Statistical analytics is nothing new in professional sports, having infiltrated front offices by storm since MLB general manager Billy Beane started implementing “sabermetics” with the Oakland Athletics, but it remains largely unused in the domaine of professional boxing. The exception, it appears, is Split-T Mangement, the name of McWater’s managerial firm which he started in 2014. Split-T may not boast the biggest talent roster in the sport nor is it the most recognised, but it is probably the most aggressive managerial entity in America at the grassroots level of boxing, thanks, in no small part, to its data-centric methodology. (McWater, in a former life, was an agent for MLB and NBA players). Using a proprietary algorithm based on decades of amateur boxing data stretching back to 1984 (think Golden Gloves, US Nationals, and Police Athletic League), McWater, with his small team of earnest scouts, are able to decide, to the decimal point, which aspiring pros to sign, which ones to avoid. Analytics is his Big Bertha.
“To us it’s somewhat priceless,” McWater said of his use of analytics. “Without it I feel like we give up one of our biggest advantages. I don’t think anyone does the analytics or the scouting that we do. In fact, I know that nobody does the analytics. I don’t think anyone does the scouting as well as we do either. You know, for us, it has been the ticket.”
The idea is to figure out, as concretely as possible, which amateurs stand the greatest chance of having success in the pros, the pinnacle of which, as McWater defines it, is fighting for a world title. There are many factors that McWater’s calculations rake in, including, but not limited to, a fighter’s age, the strength of his opposition, timing of his fights, whether or not a knockout is verifiable, the type of victory it was, how many wins he had in a row, what level of fight it was at a particular tournament, etc.
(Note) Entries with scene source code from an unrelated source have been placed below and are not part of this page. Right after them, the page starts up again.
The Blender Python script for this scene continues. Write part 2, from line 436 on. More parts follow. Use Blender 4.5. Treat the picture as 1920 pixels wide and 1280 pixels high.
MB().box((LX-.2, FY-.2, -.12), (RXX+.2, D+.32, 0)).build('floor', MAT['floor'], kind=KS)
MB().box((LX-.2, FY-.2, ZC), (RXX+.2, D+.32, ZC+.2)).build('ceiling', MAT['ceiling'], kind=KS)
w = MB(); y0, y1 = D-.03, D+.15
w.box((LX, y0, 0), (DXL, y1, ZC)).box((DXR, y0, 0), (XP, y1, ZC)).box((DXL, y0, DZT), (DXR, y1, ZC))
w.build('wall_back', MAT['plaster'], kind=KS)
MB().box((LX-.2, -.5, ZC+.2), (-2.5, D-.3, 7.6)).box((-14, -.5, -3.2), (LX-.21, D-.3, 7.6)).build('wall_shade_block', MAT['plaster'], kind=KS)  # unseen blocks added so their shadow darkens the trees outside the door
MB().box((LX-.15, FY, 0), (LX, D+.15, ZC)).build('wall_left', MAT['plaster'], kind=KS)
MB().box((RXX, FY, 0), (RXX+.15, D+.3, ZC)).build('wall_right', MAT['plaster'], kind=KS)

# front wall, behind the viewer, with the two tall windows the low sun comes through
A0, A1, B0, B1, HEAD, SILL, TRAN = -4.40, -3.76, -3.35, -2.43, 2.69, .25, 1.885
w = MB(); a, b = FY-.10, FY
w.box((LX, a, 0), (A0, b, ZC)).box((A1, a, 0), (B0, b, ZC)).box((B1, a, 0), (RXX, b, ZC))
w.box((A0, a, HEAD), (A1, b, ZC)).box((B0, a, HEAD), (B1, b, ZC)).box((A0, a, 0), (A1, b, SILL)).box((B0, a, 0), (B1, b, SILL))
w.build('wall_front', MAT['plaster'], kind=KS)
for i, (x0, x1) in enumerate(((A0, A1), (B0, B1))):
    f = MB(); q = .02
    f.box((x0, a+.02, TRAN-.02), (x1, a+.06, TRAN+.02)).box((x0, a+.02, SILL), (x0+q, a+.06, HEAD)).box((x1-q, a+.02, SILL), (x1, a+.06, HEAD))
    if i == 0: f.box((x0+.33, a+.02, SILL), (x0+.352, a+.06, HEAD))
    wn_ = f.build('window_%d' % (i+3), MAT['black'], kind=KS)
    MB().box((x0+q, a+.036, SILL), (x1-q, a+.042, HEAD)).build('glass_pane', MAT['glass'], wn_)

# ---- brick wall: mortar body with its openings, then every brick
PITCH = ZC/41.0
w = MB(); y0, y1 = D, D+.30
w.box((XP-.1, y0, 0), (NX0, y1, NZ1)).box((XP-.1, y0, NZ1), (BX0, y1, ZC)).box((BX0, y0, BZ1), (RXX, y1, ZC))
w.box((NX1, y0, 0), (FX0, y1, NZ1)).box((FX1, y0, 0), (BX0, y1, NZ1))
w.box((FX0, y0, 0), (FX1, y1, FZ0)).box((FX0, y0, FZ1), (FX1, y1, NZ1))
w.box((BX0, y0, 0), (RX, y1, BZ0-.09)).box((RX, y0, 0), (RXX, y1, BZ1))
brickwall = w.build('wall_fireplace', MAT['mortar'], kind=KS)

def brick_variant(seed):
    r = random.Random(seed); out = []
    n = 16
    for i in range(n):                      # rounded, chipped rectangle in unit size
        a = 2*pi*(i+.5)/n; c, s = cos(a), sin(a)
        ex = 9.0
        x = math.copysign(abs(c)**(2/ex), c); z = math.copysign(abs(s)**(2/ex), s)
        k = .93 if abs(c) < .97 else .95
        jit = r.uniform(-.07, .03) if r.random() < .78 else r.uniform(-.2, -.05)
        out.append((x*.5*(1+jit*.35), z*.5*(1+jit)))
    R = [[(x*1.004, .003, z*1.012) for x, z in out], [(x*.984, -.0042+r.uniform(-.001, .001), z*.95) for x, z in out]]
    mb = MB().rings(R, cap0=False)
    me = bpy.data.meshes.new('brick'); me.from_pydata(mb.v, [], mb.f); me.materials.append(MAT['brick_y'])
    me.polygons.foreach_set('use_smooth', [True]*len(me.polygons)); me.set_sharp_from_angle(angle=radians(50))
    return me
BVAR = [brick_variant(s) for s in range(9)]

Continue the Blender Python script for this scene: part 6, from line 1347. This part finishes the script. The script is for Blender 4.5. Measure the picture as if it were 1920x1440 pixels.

When McWater ran his “best formula” on Lopez, Conwell, and Russell, all three returned scores in the 80 per cent range.
“That’s pretty damn high,” McWater said, “considering that signing with a promoter like Top Rank [in Lopez’s case], adds 20-25 per cent additional, a flat amount.”
Just how good is 80 per cent?
“The average prospect has a 10 per cent chance of fighting for a world title,” McWater said. “Shakur [who won a featherweight strap in his 13th fight] was like 71 per cent. I know that sounds like, ‘Oh my god, it’s so much less than [Lopez], but 71 per cent is still completely off the charts. At 30 per cent we will follow you around and recruit you. 10 per cent is the average of guys who get signed by the big promoters. At 30 per cent my guys will follow you around, like ‘we’re interested.’ We start taking you to dinner. At 70 or 80 per cent you’re completely insane. Anyone over 50 per cent you’re just off the hook.”
“So when you start [rating] guys in the 80s in a promoter neutral environment and you put them in with promoter like Top Rank, it’s almost a mortal lock for him to fight for a world title, and of course, Teofimo did, basically in record time.”
All of which reminds McWater that he’s on the right track, a satisfying feeling in what is an often bewildering sport. “Yeah, it’s very vindicating,” McWater mused. “There were major promoters that turned down Teofimo coming into the pros. Roc Nation turned us down flat, Golden Boy turned us down. Yeah, definitely vindicating.”
McWater wants Lopez to stick around at 135 and potentially pursue what he deems are marketable fights with the talented Devin Haney and Insta-star Ryan Garcia. Barring that, a move to 140 is possible, but only in the event that Lopez gets the right to face the winner of the Josh Taylor-Jose Ramirez unification. (As for Lomachenko, McWater, annoyed by the Ukrainian’s supposed excuses, quipped, “We don’t give a s**t what that guy says. We didn’t take him that seriously before then, we’re not going to start now.”)
Meanwhile, McWater keeps churning the numbers, finding new wrinkles, getting ever closer to that Pythagorean perfection. The results have been illuminating. One study his team ran centered on finding the right age in which an amateur should make the leap to the pro game. The “sweet spot” he discovered is anywhere from 19-21.
“Kids who turned pro at 17 did about 30 per cent worse than their matched group,” McWater revealed. “And at 18 it’s about 10-15 per cent. I’m not saying that we’ve haven’t taken anybody pro at 17, we have, but only when if we didn’t do it they were going to sign with somebody else. But there’s always a worry if you have somebody turning pro at 17, always a worry. You don’t really know the man you think that person is going to become.”
Such are the inherent risks of doing business in a cutthroat pursuit teeming with rapacious middlemen. In an ideal world, McWater would only sign fighters only after they’ve had 15 fights under their belts. Nevertheless, McWater claims he has signed more national Golden Gloves and US national winners in the past four years than all of the other managers combined.
“There a lot of guys on our roster that we expect big things from. I would be disappointed if a third of these guys don’t fight for world titles,” McWater said. “Stephen Shaw, Brian Ceballo, Antonio Vargas, Ardreal Holmes, Ivan Baranchyk [who, in fact, briefly held the IBF super-lightweight title], Diego Pacheco, Otho Jones III, Abraham Nova, Sonny Conto, these are all guys we think will be world champions.”
The image of the typical boxing handler is rarely complimentary, as it conjures up noirish stereotypes of middleman who wear oversized pinky and walk around in a perpetual cloud of cigar smoke. By hewing to a more scientific – but no less passionate – approach, McWater is aware that he is giving the traditional image of the boxing handler a positive revision.
“The old sort of image [of the manager] was that you owned the kid, that you owned his contract,” McWater said. “That’s not really what we’re into. Obviously they pay us a percentage just like any agent, but we treat them more like as sports agents, treat them like clients. That’s the best way to put it.”